The container ecosystem is in a few major repos, all on GitHub, all with active maintainer communities.


C.1 The Project Map

Project Language Scope Difficulty Notes
opencontainers/runc Go Reference OCI runtime Hard Slower review; correctness-first
opencontainers/runtime-spec Markdown Spec Medium Doc PRs welcome; behavior changes need TOB consensus
opencontainers/image-spec Markdown Spec Medium Same as above
containers/podman Go Daemonless container manager Medium Active, friendly
containers/buildah Go Image build library/CLI Medium Active, friendly
containers/skopeo Go Image transport tool Easy–Medium Smaller surface, good first patches
containerd/containerd Go Container daemon Hard Large; subsystem-specific reviewers
cri-o/cri-o Go Kubernetes CRI runtime Medium Friendly to newcomers
containers/crun C Fast OCI runtime Hard Single maintainer historically; high bar
containers/youki Rust Rust OCI runtime Medium Smaller, more approachable than runc
sigstore/cosign Go Image signing Medium Active, growing
anchore/syft & anchore/grype Go SBOM + vuln scan Medium Friendly
aquasecurity/trivy Go Vuln + config scan Medium High velocity
google/go-containerregistry Go OCI registry library Easy–Medium Underused gem; good starter

C.2 First-Issue On-Ramps

Easy

  • skopeo: documentation fixes, new transport options, bug reports with reproductions.
  • go-containerregistry: examples, error-message improvements, new registry-mirror tests.

Medium

  • podman: bug fixes for edge cases (look at the kind/bug + good-first-issue labels).
  • buildah: feature parity gaps with docker build BuildKit features.
  • cri-o: small CRI-protocol corrections.
  • syft: new package format detectors (e.g., a niche language ecosystem).
  • cosign: documentation, integration examples, smaller bug fixes.

Hard

  • runc: anything in libcontainer/ is high stakes-security-critical.
  • containerd: snapshotters, the CRI plugin, runtime shims.
  • youki: larger features as the project still has gaps vs runc.
  • crun: C, low-level, single-maintainer ergonomics.

C.3 The Workflow (typical GitHub project)

  1. File or claim an issue.
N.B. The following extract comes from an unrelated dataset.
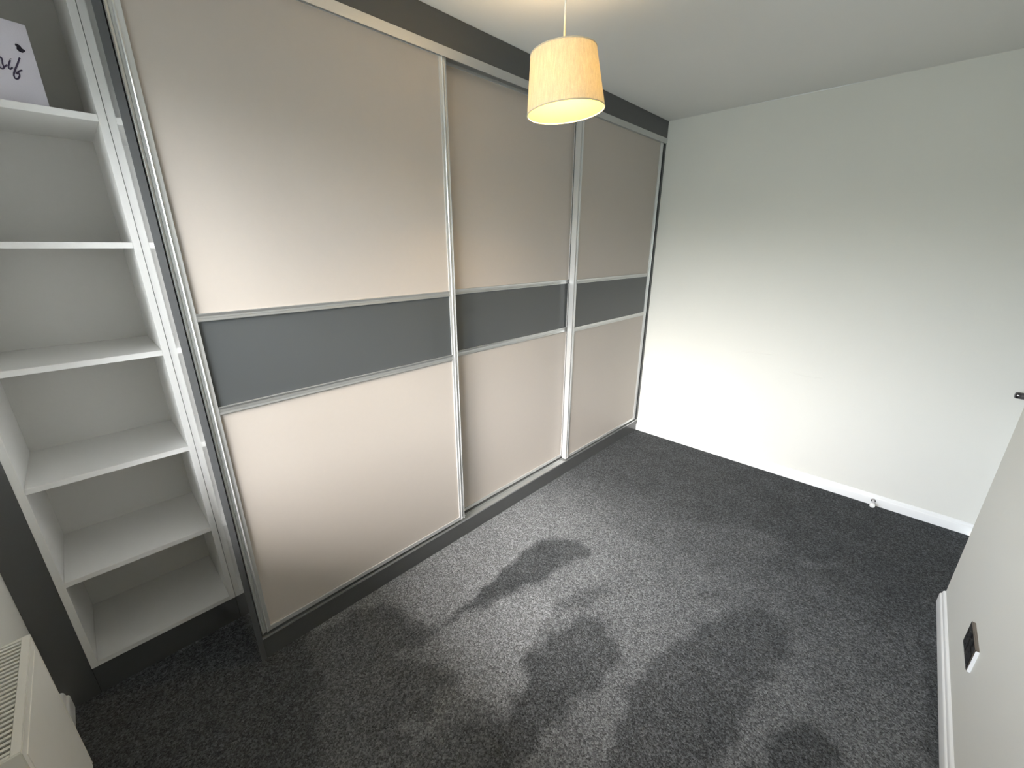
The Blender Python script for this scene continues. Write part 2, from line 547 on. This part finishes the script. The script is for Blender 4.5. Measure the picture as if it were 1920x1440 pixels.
# ------------------------------------------------------------------ sliding wardrobe
wd = thing('sliding_wardrobe', 'floor to ceiling wardrobe with three sliding doors of cashmere board and grey glass bands', 'wardrobe', (1.5, 0.3, 0))
MB().box(-0.0182, 0.0, -0.0030, -0.0013, 0.0, H - .001).build('edge_band', M_GRAPHE, wd)
o = MB().box(-0.018, 0.0, -0.001, YB - .002, 0.0, H - .001).build('end_panel', M_ENDP, wd, bevel=0.0008)
o['label'] = 'glossy graphite end panel beside the open shelves'
MB().box(0.0005, XF - .001, 0.0, 0.018, 2.292, H - .001).build('fascia', M_GRAPH, wd)
MB().box(0.0005, XF - .001, 0.0, 0.018, 0.0, 0.092).build('plinth', M_GRAPH, wd)
MB().box(XF - .024, XF - .001, 0.002, 0.60, 0.0925, 2.254).build('side_post', M_GRAPH, wd)
# top track: front lip, web, rear lip
tt = MB()
tt.box(0.0005, XF - .001, -0.004, 0.0, 2.256, 2.290)
tt.box(0.0005, XF - .001, 0.0, 0.090, 2.2875, 2.2915)
tt.box(0.0005, XF - .001, 0.0405, 0.0425, 2.262, 2.2875)
tt.box(0.0005, XF - .001, 0.087, 0.090, 2.250, 2.2875)
tt.build('top_track', M_ALUH, wd)
# bottom track: ribbed channel profile (u = depth, v = up)
bt = MB()
prof = [(-0.002, 0.0925), (-0.002, 0.1005), (0.003, 0.1005), (0.004, 0.0965), (0.030, 0.0965), (0.031, 0.099), (0.034, 0.099), (0.036, 0.0965), (0.040, 0.0965), (0.041, 0.1005), (0.044, 0.1005), (0.045, 0.0965), (0.085, 0.0965), (0.086, 0.1005), (0.090, 0.1005), (0.090, 0.0925)]
bt.prism(prof, (0.0005, 0, 0), (1, 0, 0), XF - .0015, (0, 1, 0), (0, 0, 1))
bt.build('bottom_track', M_ALUH, wd)
MB().box(0.0005, XF - .03, 0.093, 0.097, 0.0, 2.30).build('interior_shade_sheet', M_BLACK, wd)  # black sheet standing in for the shade behind the doors

# stile section: u across the door, v = forward of the door face
STILE = [(0.0, -0.034), (0.0, 0.0), (0.0025, 0.0015), (0.004, -0.004), (0.008, -0.0055), (0.0095, -0.0025), (0.011, -0.0055), (0.015, -0.006), (0.0165, 0.001), (0.0185, 0.0025), (0.0205, 0.001), (0.0215, -0.001), (0.033, -0.001), (0.033, -0.006), (0.022, -0.010), (0.022, -0.034)]
ZB, ZT = 0.1115, 2.284
def sliding_door(x0, x1, yf, front, glow=None):
    fr_ = MB()
    fr_.prism(STILE, (x0, yf, ZB), (0, 0, 1), ZT - ZB, (1, 0, 0), (0, -1, 0))
    fr_.prism([(u, v) for u, v in STILE], (x1, yf, ZB), (0, 0, 1), ZT - ZB, (-1, 0, 0), (0, -1, 0))
    fr_.box(x0 + .022, x1 - .022, yf + .002, yf + .030, ZB, 0.131)
    fr_.box(x0 + .022, x1 - .022, yf + .0005, yf + .002, 0.1285, 0.131)
    fr_.box(x0 + .022, x1 - .022, yf + .002, yf + .030, 2.255, ZT)
    d = fr_.build('sliding_door', M_ALU, wd)
    px0, px1 = x0 + .030, x1 - .030
    MB().box(px0, px1, yf + .006, yf + .014, 1.352, 2.258).build('upper_panel', M_CREAM, d)
    o1 = MB().box(px0, px1, yf + .006, yf + .012, 1.050, 1.334).build('glass_band', M_BAND, d)
    o1['label'] = 'dark grey glass band'
    MB().box(px0, px1, yf + .006, yf + .014, 0.128, 1.030).build('lower_panel', M_CREAM, d)
    for za, zb in ((1.331, 1.3555), (1.027, 1.0545)):
        prof = [(0.008, za), (0.0, za), (-0.0005, za + .002), (0.001, za + .0085), (0.002, za + .009), (0.001, za + .0095), (0.001, zb - .0095), (0.002, zb - .009), (0.001, zb - .0085), (-0.0005, zb - .002), (0.0, zb), (0.008, zb)]
        MB().prism(prof, (x0 + .0335, yf + .0005, 0), (1, 0, 0), x1 - x0 - .067, (0, 1, 0), (0, 0, 1)).build('divider_rail', M_ALUH, d)
    return d
d1 = sliding_door(0.004, 1.024, 0.003, True)
d1['label'] = 'left-hand door beside the graphite end panel, in the front track'
d2 = sliding_door(0.990, 1.995, 0.047, False)
d2['label'] = 'middle door, running in the rear track'
d3 = sliding_door(1.955, 2.968, 0.003, True)
d3['label'] = 'right-hand door beside the far wall, running in the front track'

# ------------------------------------------------------------------ open shelf unit
SY = 0.285
sh = thing('open_shelf_unit', 'tall white open shelf unit set back at the left of the wardrobe', 'shelves', (-0.24, 0.45, 0))
MB().box(-0.0375, -0.0185, SY, 0.648, 0.116, 2.36).build('side_panel', M_WHITEB, sh, bevel=0.0006)
MB().box(-0.463, -0.444, SY, 0.648, 0.116, 2.36).build('side_panel', M_WHITEB, sh, bevel=0.0006)
MB().box(-0.444, -0.0375, 0.640, 0.648, 0.135, 2.341).build('back_panel', M_BACKB, sh)
for zt in (0.135, 0.486, 0.844, 1.2095, 1.560, 1.911, 2.36):
    MB().box(-0.4438, -0.0377, SY + .0005, 0.6398, zt - .0185, zt).build('shelf', M_WHITEB, sh, bevel=0.0006)
MB().box(-0.463, -0.0185, SY + .004, SY + .02, 0.0, 0.115).build('plinth', M_GRAPH, sh)
MB().box(XL + .0005, -0.4635, SY, SY + .018, 0.0, H - .001).build('filler_panel', M_GRAPH, sh)
bpy.data.objects['filler_panel']['label'] = 'dark graphite filler strip between the shelves and the left wall'

# canvas with lettering on the top visible shelf
cv = thing('lettered_canvas', 'lilac white canvas with violet script lettering and a heart, on the top shelf', 'picture', (-0.1285, 0.36, 1.911))
cv.rotation_euler = (0, 0, math.radians(13.06))
bpy.context.view_layer.update()
CM = cv.matrix_world.copy()
def place(o):
    o.parent = cv
    o.matrix_parent_inverse = Matrix.Identity(4)
    return o
CT = 2.1163 - 1.911
place(MB().box(-0.235, 0.0, 0.0, 0.018, 0.0005, CT).build('canvas_board', M_CARD, bevel=0.0012))
def P(u, v, d=-0.0006):
    return (u, d, v + CT)
def catmull(pts, k=5):
    out = []
    for i in range(len(pts) - 1):
        p0, p1, p2, p3 = pts[max(i - 1, 0)], pts[i], pts[i + 1], pts[min(i + 2, len(pts) - 1)]
        for s in range(k):
            t = s / k
            out.append(tuple(0.5 * (2 * p1[c] + (p2[c] - p0[c]) * t + (2 * p0[c] - 5 * p1[c] + 4 * p2[c] - p3[c]) * t * t + (3 * p1[c] - p0[c] - 3 * p2[c] + p3[c]) * t ** 3) for c in (0, 1)))
    return out + [pts[-1]]
letters = {
    's': [[(-0.0811, -0.1147), (-0.0733, -0.1001), (-0.0677, -0.0938), (-0.066, -0.0978), (-0.0678, -0.1086), (-0.0677, -0.1168), (-0.0722, -0.1207), (-0.0760, -0.1157)],
          [(-0.0677, -0.1168), (-0.0601, -0.1084)]],
    'i': [[(-0.051, -0.0952), (-0.058, -0.1108), (-0.057, -0.1174), (-0.051, -0.1114)], [(-0.0493, -0.0912), (-0.0490, -0.0924)]],
    'f': [[(-0.0311, -0.0838), (-0.0389, -0.0998), (-0.0484, -0.1174), (-0.0531, -0.1293), (-0.0526, -0.1372), (-0.0472, -0.1361), (-0.0421, -0.1272), (-0.0435, -0.1212), (-0.0468, -0.1233)],
          [(-0.0474, -0.1255), (-0.0394, -0.1164), (-0.0338, -0.1131)]],
}
for ch, strokes in letters.items():
    b = MB()
    for s in strokes:
        pts = catmull(s)
        b.tube([P(u, v) for u, v in pts], 0.0016 if ch != 'f' else 0.0018, 6)
    place(b.build('letter', M_INK))
hp = [(-0.0229, -0.0701), (-0.0168, -0.0661), (-0.0162, -0.0623), (-0.0211, -0.0598), (-0.0231, -0.0542), (-0.0268, -0.0523), (-0.0308, -0.0516), (-0.0326, -0.0552), (-0.0302, -0.0585), (-0.0315, -0.0642), (-0.0284, -0.0683)]
b = MB()
b.prism(hp, (0, -0.0025, CT), (0, 1, 0), 0.0022, (1, 0, 0), (0, 0, 1))
place(b.build('heart', M_HEART))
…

Read the contributing guide first; some projects require pre-discussion.
  2. Fork, branch, code.
  3. Sign-off your commits. All container projects require DCO (git commit -s).
  4. Run the test suite locally. make test or per-project equivalent.
  5. Open a PR. Reference the issue. Describe the change and the testing.
  6. Address review. Most projects use squash-merge; rebase your branch on main as needed.
  7. Merge. Maintainer approves; CI green; merged.

Cycle time varies: skopeo / cosign / syft are fast (days). runc / containerd are slow (weeks).


C.4 The OCI Process (spec changes)

Spec changes are governed by the OCI Technical Oversight Board. The process: 1. Open an issue describing the proposed change. 2. Build consensus on the issue thread (this is the slowest step). 3. Open a PR with the spec change. 4. The TOB reviews; super-maintainers approve. 5. Merge; release the spec on the next cadence.

This is not a fast path. Reserve it for genuine spec-shaped problems; everything else fits in a tool repo.


C.5 Calibration

A reasonable goal for a curriculum graduate:

  • By end of week 23: a PR open against skopeo, syft, cosign, or another approachable repo (a doc fix or small bug fix is sufficient).
  • By end of capstone: that PR merged.
  • 6 months post-curriculum: a substantive contribution-a new transport in skopeo, a new package detector in syft, a new feature in podman.

The container ecosystem is genuinely welcoming to newcomers. The path from "user" to "contributor" is shorter than in most kernel-adjacent projects.